> **Aim**: Leaving out every picture, quote the data below exactly as it appears.

──────────

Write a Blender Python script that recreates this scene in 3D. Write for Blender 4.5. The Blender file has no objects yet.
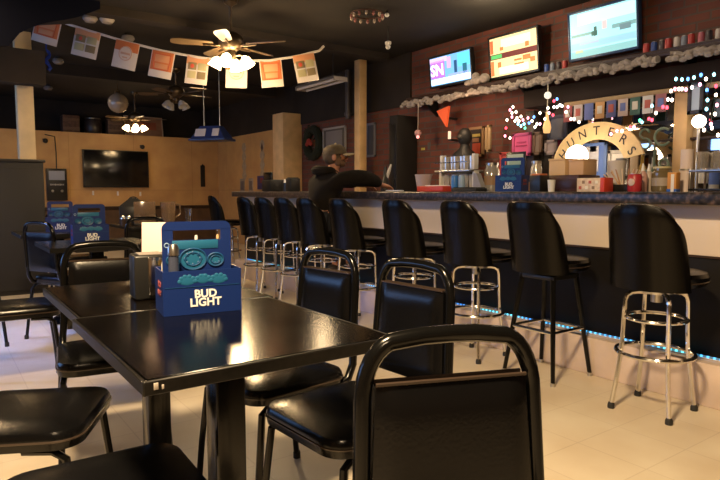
import bpy, bmesh, math, random
from mathutils import Vector, Matrix
random.seed(7)
PI = math.pi
SC = bpy.context.scene
COL = SC.collection

# ------------------------------------------------------------------ camera calibration
CAM_H, PSI, TH, FPX = 1.08, math.radians(35.6), math.radians(4.67), 600.0
_s, _c = math.sin, math.cos
FW = Vector((_s(PSI)*_c(TH), _c(PSI)*_c(TH), -_s(TH)))
RT = Vector((_c(PSI), -_s(PSI), 0))
UP = Vector((_s(PSI)*_s(TH), _c(PSI)*_s(TH), _c(TH)))

def at(x, y, X=None, Y=None, Z=None, t=None):
    """point of the room seen at photo pixel (x, y) on a wall plane, a table height or at a distance"""
    d = FW + RT*((x-360)/FPX) - UP*((y-240)/FPX)
    if X is not None: t = X/d.x
    elif Y is not None: t = Y/d.y
    elif Z is not None: t = (Z-CAM_H)/d.z
    return Vector((0, 0, CAM_H)) + d*t

# ------------------------------------------------------------------ materials
_M = {}
def mat(name, col, rough=.5, metal=0., spec=.5, emit=None, estr=0., trans=0., var=0., vscale=20., bump=0., coat=0., rvar=0.):
    if name in _M: return _M[name]
    m = bpy.data.materials.new(name); m.use_nodes = True
    nt = m.node_tree; b = nt.nodes['Principled BSDF']
    c4 = (col[0], col[1], col[2], 1)
    b.inputs['Base Color'].default_value = c4
    b.inputs['Roughness'].default_value = rough
    b.inputs['Metallic'].default_value = metal
    b.inputs['Specular IOR Level'].default_value = spec
    b.inputs['Transmission Weight'].default_value = trans
    b.inputs['Coat Weight'].default_value = coat
    if emit is not None:
        b.inputs['Emission Color'].default_value = (emit[0], emit[1], emit[2], 1)
        b.inputs['Emission Strength'].default_value = estr
    if var > 0 or bump > 0 or rvar > 0:
        tc = nt.nodes.new('ShaderNodeTexCoord')
        n = nt.nodes.new('ShaderNodeTexNoise'); n.inputs['Scale'].default_value = vscale; n.inputs['Detail'].default_value = 5
        nt.links.new(tc.outputs['Object'], n.inputs['Vector'])
        if var > 0:
            r = nt.nodes.new('ShaderNodeValToRGB')
            r.color_ramp.elements[0].position = .3; r.color_ramp.elements[1].position = .7
            r.color_ramp.elements[0].color = tuple(max(0, x*(1-var)) for x in col)+(1,)
            r.color_ramp.elements[1].color = tuple(min(1, x*(1+var)) for x in col)+(1,)
            nt.links.new(n.outputs['Fac'], r.inputs['Fac']); nt.links.new(r.outputs['Color'], b.inputs['Base Color'])
        if rvar > 0:
            mr = nt.nodes.new('ShaderNodeMapRange')
            mr.inputs['To Min'].default_value = max(0, rough-rvar); mr.inputs['To Max'].default_value = rough+rvar
            nt.links.new(n.outputs['Fac'], mr.inputs['Value']); nt.links.new(mr.outputs['Result'], b.inputs['Roughness'])
        if bump > 0:
            bp = nt.nodes.new('ShaderNodeBump'); bp.inputs['Strength'].default_value = bump; bp.inputs['Distance'].default_value = .01
            nt.links.new(n.outputs['Fac'], bp.inputs['Height']); nt.links.new(bp.outputs['Normal'], b.inputs['Normal'])
    _M[name] = m
    return m

def glow(name, col, s):
    return mat(name, (col[0]*.5, col[1]*.5, col[2]*.5), .4, emit=col, estr=s)

def brick_mat(name, c1, c2, mortar, bw, bh, msize, rough=.8, bump=.6, offset=.5, axis='YZ', var=True, rmin=None):
    m = bpy.data.materials.new(name); m.use_nodes = True
    nt = m.node_tree; b = nt.nodes['Principled BSDF']
    tc = nt.nodes.new('ShaderNodeTexCoord'); sp = nt.nodes.new('ShaderNodeSeparateXYZ'); cb = nt.nodes.new('ShaderNodeCombineXYZ')
    nt.links.new(tc.outputs['Object'], sp.inputs[0])
    nt.links.new(sp.outputs[axis[0]], cb.inputs['X']); nt.links.new(sp.outputs[axis[1]], cb.inputs['Y'])
    br = nt.nodes.new('ShaderNodeTexBrick')
    br.offset = offset
    br.inputs['Scale'].default_value = 1; br.inputs['Brick Width'].default_value = bw; br.inputs['Row Height'].default_value = bh
    br.inputs['Mortar Size'].default_value = msize; br.inputs['Mortar Smooth'].default_value = .3
    br.inputs['Color1'].default_value = c1+(1,); br.inputs['Color2'].default_value = c2+(1,); br.inputs['Mortar'].default_value = mortar+(1,)
    nt.links.new(cb.outputs[0], br.inputs['Vector'])
    n = nt.nodes.new('ShaderNodeTexNoise'); n.inputs['Scale'].default_value = 3.; n.inputs['Detail'].default_value = 6
    nt.links.new(tc.outputs['Object'], n.inputs['Vector'])
    mx = nt.nodes.new('ShaderNodeMixRGB'); mx.blend_type = 'OVERLAY'; mx.inputs['Fac'].default_value = .35
    nt.links.new(br.outputs['Color'], mx.inputs['Color1']); nt.links.new(n.outputs['Fac'], mx.inputs['Color2'])
    nt.links.new(mx.outputs[0], b.inputs['Base Color'])
    b.inputs['Roughness'].default_value = rough
    if rmin is not None:
        mr = nt.nodes.new('ShaderNodeMapRange'); mr.inputs['To Min'].default_value = rmin; mr.inputs['To Max'].default_value = rough
        nt.links.new(n.outputs['Fac'], mr.inputs['Value']); nt.links.new(mr.outputs['Result'], b.inputs['Roughness'])
    bp = nt.nodes.new('ShaderNodeBump'); bp.inputs['Strength'].default_value = bump; bp.inputs['Distance'].default_value = .006; bp.invert = True
    nt.links.new(br.outputs['Fac'], bp.inputs['Height']); nt.links.new(bp.outputs['Normal'], b.inputs['Normal'])
    _M[name] = m
    return m

VINYL = mat('black_vinyl', (.003, .003, .0034), .21, spec=.26, bump=.04, vscale=160)
TUBE = mat('black_tube', (.003, .003, .003), .18, spec=.26)
CHROME = mat('chrome', (.78, .76, .73), .14, metal=1)
STEEL = mat('brushed_steel', (.55, .54, .52), .3, metal=1)
RUBBER = mat('rubber', (.015, .015, .015), .7)
PIPING = mat('piping', (.03, .02, .015), .25)
BLACK = mat('black_plastic', (.012, .012, .012), .35)
MATTE = mat('matte_black', (.012, .010, .009), .8)
DARKWOOD = mat('dark_wood', (.035, .018, .010), .45, var=.4, vscale=8)
TANWOOD = mat('tan_wood', (.78, .52, .25), .5, var=.12, vscale=6)
WHITE = mat('white_plastic', (.75, .73, .70), .4)
PAPER = mat('paper', (.80, .76, .72), .7)
GLASS = mat('clear_glass', (.92, .95, .95), .03, trans=1.)
SMOKE = mat('tinted_clear_plastic', (.55, .40, .27), .12, trans=.75)
NAVY = mat('navy_card', (.006, .022, .13), .38, spec=.4)
TEAL = mat('teal_print', (.012, .115, .24), .42)
TEALD = mat('deep_teal_print', (.008, .06, .17), .42)
REDP = mat('red_plastic', (.62, .06, .03), .4)
BLUEP = mat('blue_plastic', (.03, .12, .50), .35)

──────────

> **Worked solution**:
Write a Blender Python script that recreates this scene in 3D. Write for Blender 4.5. The Blender file has no objects yet.
import bpy, bmesh, math, random
from mathutils import Vector, Matrix
random.seed(7)
PI = math.pi
SC = bpy.context.scene
COL = SC.collection

# ------------------------------------------------------------------ camera calibration
CAM_H, PSI, TH, FPX = 1.08, math.radians(35.6), math.radians(4.67), 600.0
_s, _c = math.sin, math.cos
FW = Vector((_s(PSI)*_c(TH), _c(PSI)*_c(TH), -_s(TH)))
RT = Vector((_c(PSI), -_s(PSI), 0))
UP = Vector((_s(PSI)*_s(TH), _c(PSI)*_s(TH), _c(TH)))

def at(x, y, X=None, Y=None, Z=None, t=None):
    """point of the room seen at photo pixel (x, y) on a wall plane, a table height or at a distance"""
    d = FW + RT*((x-360)/FPX) - UP*((y-240)/FPX)
    if X is not None: t = X/d.x
    elif Y is not None: t = Y/d.y
    elif Z is not None: t = (Z-CAM_H)/d.z
    return Vector((0, 0, CAM_H)) + d*t

# ------------------------------------------------------------------ materials
_M = {}
def mat(name, col, rough=.5, metal=0., spec=.5, emit=None, estr=0., trans=0., var=0., vscale=20., bump=0., coat=0., rvar=0.):
    if name in _M: return _M[name]
    m = bpy.data.materials.new(name); m.use_nodes = True
    nt = m.node_tree; b = nt.nodes['Principled BSDF']
    c4 = (col[0], col[1], col[2], 1)
    b.inputs['Base Color'].default_value = c4
    b.inputs['Roughness'].default_value = rough
    b.inputs['Metallic'].default_value = metal
    b.inputs['Specular IOR Level'].default_value = spec
    b.inputs['Transmission Weight'].default_value = trans
    b.inputs['Coat Weight'].default_value = coat
    if emit is not None:
        b.inputs['Emission Color'].default_value = (emit[0], emit[1], emit[2], 1)
        b.inputs['Emission Strength'].default_value = estr
    if var > 0 or bump > 0 or rvar > 0:
        tc = nt.nodes.new('ShaderNodeTexCoord')
        n = nt.nodes.new('ShaderNodeTexNoise'); n.inputs['Scale'].default_value = vscale; n.inputs['Detail'].default_value = 5
        nt.links.new(tc.outputs['Object'], n.inputs['Vector'])
        if var > 0:
            r = nt.nodes.new('ShaderNodeValToRGB')
            r.color_ramp.elements[0].position = .3; r.color_ramp.elements[1].position = .7
            r.color_ramp.elements[0].color = tuple(max(0, x*(1-var)) for x in col)+(1,)
            r.color_ramp.elements[1].color = tuple(min(1, x*(1+var)) for x in col)+(1,)
            nt.links.new(n.outputs['Fac'], r.inputs['Fac']); nt.links.new(r.outputs['Color'], b.inputs['Base Color'])
        if rvar > 0:
            mr = nt.nodes.new('ShaderNodeMapRange')
            mr.inputs['To Min'].default_value = max(0, rough-rvar); mr.inputs['To Max'].default_value = rough+rvar
            nt.links.new(n.outputs['Fac'], mr.inputs['Value']); nt.links.new(mr.outputs['Result'], b.inputs['Roughness'])
        if bump > 0:
            bp = nt.nodes.new('ShaderNodeBump'); bp.inputs['Strength'].default_value = bump; bp.inputs['Distance'].default_value = .01
            nt.links.new(n.outputs['Fac'], bp.inputs['Height']); nt.links.new(bp.outputs['Normal'], b.inputs['Normal'])
    _M[name] = m
    return m

def glow(name, col, s):
    return mat(name, (col[0]*.5, col[1]*.5, col[2]*.5), .4, emit=col, estr=s)

def brick_mat(name, c1, c2, mortar, bw, bh, msize, rough=.8, bump=.6, offset=.5, axis='YZ', var=True, rmin=None):
    m = bpy.data.materials.new(name); m.use_nodes = True
    nt = m.node_tree; b = nt.nodes['Principled BSDF']
    tc = nt.nodes.new('ShaderNodeTexCoord'); sp = nt.nodes.new('ShaderNodeSeparateXYZ'); cb = nt.nodes.new('ShaderNodeCombineXYZ')
    nt.links.new(tc.outputs['Object'], sp.inputs[0])
    nt.links.new(sp.outputs[axis[0]], cb.inputs['X']); nt.links.new(sp.outputs[axis[1]], cb.inputs['Y'])
    br = nt.nodes.new('ShaderNodeTexBrick')
    br.offset = offset
    br.inputs['Scale'].default_value = 1; br.inputs['Brick Width'].default_value = bw; br.inputs['Row Height'].default_value = bh
    br.inputs['Mortar Size'].default_value = msize; br.inputs['Mortar Smooth'].default_value = .3
    br.inputs['Color1'].default_value = c1+(1,); br.inputs['Color2'].default_value = c2+(1,); br.inputs['Mortar'].default_value = mortar+(1,)
    nt.links.new(cb.outputs[0], br.inputs['Vector'])
    n = nt.nodes.new('ShaderNodeTexNoise'); n.inputs['Scale'].default_value = 3.; n.inputs['Detail'].default_value = 6
    nt.links.new(tc.outputs['Object'], n.inputs['Vector'])
    mx = nt.nodes.new('ShaderNodeMixRGB'); mx.blend_type = 'OVERLAY'; mx.inputs['Fac'].default_value = .35
    nt.links.new(br.outputs['Color'], mx.inputs['Color1']); nt.links.new(n.outputs['Fac'], mx.inputs['Color2'])
    nt.links.new(mx.outputs[0], b.inputs['Base Color'])
    b.inputs['Roughness'].default_value = rough
    if rmin is not None:
        mr = nt.nodes.new('ShaderNodeMapRange'); mr.inputs['To Min'].default_value = rmin; mr.inputs['To Max'].default_value = rough
        nt.links.new(n.outputs['Fac'], mr.inputs['Value']); nt.links.new(mr.outputs['Result'], b.inputs['Roughness'])
    bp = nt.nodes.new('ShaderNodeBump'); bp.inputs['Strength'].default_value = bump; bp.inputs['Distance'].default_value = .006; bp.invert = True
    nt.links.new(br.outputs['Fac'], bp.inputs['Height']); nt.links.new(bp.outputs['Normal'], b.inputs['Normal'])
    _M[name] = m
    return m

VINYL = mat('black_vinyl', (.003, .003, .0034), .21, spec=.26, bump=.04, vscale=160)
TUBE = mat('black_tube', (.003, .003, .003), .18, spec=.26)
CHROME = mat('chrome', (.78, .76, .73), .14, metal=1)
STEEL = mat('brushed_steel', (.55, .54, .52), .3, metal=1)
RUBBER = mat('rubber', (.015, .015, .015), .7)
PIPING = mat('piping', (.03, .02, .015), .25)
BLACK = mat('black_plastic', (.012, .012, .012), .35)
MATTE = mat('matte_black', (.012, .010, .009), .8)
DARKWOOD = mat('dark_wood', (.035, .018, .010), .45, var=.4, vscale=8)
TANWOOD = mat('tan_wood', (.78, .52, .25), .5, var=.12, vscale=6)
WHITE = mat('white_plastic', (.75, .73, .70), .4)
PAPER = mat('paper', (.80, .76, .72), .7)
GLASS = mat('clear_glass', (.92, .95, .95), .03, trans=1.)
SMOKE = mat('tinted_clear_plastic', (.55, .40, .27), .12, trans=.75)
NAVY = mat('navy_card', (.006, .022, .13), .38, spec=.4)
TEAL = mat('teal_print', (.012, .115, .24), .42)
TEALD = mat('deep_teal_print', (.008, .06, .17), .42)
REDP = mat('red_plastic', (.62, .06, .03), .4)
BLUEP = mat('blue_plastic', (.03, .12, .50), .35)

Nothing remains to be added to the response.